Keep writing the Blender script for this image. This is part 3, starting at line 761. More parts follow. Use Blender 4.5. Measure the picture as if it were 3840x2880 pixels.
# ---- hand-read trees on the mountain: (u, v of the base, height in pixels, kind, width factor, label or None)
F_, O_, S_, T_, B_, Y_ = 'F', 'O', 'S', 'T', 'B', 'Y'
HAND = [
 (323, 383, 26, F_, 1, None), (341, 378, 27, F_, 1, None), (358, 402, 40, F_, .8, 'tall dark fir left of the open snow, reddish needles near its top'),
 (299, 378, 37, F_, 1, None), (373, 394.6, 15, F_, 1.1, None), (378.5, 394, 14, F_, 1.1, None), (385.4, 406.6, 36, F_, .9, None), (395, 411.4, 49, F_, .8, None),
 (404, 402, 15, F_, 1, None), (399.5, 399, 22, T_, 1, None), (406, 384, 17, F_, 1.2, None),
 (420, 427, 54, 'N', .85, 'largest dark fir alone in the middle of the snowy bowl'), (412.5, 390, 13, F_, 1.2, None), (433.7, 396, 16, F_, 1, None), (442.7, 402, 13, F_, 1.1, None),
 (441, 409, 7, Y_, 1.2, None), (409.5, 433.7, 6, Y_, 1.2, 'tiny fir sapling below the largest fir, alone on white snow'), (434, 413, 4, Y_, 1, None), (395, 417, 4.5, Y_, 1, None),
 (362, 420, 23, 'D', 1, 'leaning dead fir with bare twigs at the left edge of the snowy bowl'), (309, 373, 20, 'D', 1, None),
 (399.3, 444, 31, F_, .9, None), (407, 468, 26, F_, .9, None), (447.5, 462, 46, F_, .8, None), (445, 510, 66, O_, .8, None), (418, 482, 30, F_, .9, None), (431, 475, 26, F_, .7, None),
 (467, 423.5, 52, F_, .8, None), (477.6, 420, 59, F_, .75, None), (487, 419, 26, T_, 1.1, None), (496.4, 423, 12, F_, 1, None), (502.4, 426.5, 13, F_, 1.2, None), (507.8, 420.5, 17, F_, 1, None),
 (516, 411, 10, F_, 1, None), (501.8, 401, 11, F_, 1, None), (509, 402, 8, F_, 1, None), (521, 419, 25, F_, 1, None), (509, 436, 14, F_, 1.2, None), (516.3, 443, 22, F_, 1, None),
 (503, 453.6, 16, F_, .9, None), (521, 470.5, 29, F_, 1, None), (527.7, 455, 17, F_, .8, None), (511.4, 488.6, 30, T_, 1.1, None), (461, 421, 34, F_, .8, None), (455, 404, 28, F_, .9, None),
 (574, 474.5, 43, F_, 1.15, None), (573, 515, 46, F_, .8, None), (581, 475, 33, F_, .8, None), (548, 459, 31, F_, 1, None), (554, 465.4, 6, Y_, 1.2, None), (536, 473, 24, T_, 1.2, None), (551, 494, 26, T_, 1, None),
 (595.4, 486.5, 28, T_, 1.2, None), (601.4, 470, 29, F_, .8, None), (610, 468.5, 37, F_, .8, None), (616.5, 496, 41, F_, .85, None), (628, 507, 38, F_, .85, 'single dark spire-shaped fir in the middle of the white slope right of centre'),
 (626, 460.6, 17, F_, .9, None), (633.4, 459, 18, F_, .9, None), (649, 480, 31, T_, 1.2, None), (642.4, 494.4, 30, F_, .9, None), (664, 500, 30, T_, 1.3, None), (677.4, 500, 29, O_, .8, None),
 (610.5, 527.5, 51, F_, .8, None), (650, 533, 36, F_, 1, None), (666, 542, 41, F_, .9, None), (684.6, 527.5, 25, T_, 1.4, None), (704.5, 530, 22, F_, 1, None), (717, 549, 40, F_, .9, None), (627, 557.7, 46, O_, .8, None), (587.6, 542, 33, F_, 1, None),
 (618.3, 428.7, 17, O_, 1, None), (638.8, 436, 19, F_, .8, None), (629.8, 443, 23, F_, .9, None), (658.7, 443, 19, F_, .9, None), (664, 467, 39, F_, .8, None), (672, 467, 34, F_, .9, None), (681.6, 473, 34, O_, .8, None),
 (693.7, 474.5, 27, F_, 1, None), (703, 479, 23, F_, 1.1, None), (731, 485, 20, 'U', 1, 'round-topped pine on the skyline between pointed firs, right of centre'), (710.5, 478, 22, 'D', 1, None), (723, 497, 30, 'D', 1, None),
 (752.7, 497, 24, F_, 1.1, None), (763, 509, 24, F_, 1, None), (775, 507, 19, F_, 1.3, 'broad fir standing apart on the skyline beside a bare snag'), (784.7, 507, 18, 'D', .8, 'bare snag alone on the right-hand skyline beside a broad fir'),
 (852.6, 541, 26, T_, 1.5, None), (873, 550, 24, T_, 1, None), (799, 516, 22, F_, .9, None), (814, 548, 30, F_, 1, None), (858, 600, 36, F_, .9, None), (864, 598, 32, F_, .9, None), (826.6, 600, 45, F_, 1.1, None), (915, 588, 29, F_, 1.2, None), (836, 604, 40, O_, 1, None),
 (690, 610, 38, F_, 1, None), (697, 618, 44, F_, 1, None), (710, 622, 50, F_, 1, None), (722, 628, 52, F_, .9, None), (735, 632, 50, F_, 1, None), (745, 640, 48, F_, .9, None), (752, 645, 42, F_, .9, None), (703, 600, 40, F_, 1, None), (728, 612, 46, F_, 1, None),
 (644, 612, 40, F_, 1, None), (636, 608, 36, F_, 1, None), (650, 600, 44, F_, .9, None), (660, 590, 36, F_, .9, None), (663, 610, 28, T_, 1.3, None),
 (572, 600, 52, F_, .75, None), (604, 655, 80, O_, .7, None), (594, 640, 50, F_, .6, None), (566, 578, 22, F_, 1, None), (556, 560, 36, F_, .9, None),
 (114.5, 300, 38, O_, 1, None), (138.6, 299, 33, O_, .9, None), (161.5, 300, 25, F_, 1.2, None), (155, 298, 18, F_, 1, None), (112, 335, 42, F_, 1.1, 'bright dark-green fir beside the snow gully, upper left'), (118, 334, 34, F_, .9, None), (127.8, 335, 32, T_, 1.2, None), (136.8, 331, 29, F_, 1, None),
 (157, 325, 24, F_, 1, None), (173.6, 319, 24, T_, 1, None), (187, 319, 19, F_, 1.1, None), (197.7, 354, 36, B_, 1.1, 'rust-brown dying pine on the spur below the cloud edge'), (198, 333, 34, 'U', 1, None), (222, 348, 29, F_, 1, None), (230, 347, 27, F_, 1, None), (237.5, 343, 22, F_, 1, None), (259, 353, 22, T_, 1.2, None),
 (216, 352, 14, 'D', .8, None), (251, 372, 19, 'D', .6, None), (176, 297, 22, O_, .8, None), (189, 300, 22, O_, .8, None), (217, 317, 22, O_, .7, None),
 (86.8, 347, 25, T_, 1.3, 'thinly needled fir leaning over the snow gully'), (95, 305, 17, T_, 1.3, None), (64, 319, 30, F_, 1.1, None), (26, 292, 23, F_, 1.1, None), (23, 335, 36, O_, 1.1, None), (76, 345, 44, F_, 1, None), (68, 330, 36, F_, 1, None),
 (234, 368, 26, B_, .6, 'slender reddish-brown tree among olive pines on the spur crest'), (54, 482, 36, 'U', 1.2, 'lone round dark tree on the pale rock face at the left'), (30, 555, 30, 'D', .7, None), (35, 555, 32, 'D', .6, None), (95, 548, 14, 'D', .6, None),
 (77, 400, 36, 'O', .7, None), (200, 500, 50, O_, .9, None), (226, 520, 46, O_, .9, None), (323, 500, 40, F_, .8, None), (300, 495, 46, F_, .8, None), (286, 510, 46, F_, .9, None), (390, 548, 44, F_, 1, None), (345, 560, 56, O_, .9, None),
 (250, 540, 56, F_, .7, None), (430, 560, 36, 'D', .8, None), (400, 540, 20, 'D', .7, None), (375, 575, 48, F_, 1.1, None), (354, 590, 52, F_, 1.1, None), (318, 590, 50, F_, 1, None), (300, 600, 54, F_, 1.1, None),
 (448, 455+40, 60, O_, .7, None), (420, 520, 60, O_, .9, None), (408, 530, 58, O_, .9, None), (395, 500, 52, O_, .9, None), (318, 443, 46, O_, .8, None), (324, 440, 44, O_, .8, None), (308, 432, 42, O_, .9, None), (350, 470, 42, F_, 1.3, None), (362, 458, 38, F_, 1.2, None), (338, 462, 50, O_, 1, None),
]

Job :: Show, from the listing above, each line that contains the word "pixels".

Task solution ::
Keep writing the Blender script for this image. This is part 3, starting at line 761. More parts follow. Use Blender 4.5. Measure the picture as if it were 3840x2880 pixels.
# ---- hand-read trees on the mountain: (u, v of the base, height in pixels, kind, width factor, label or None)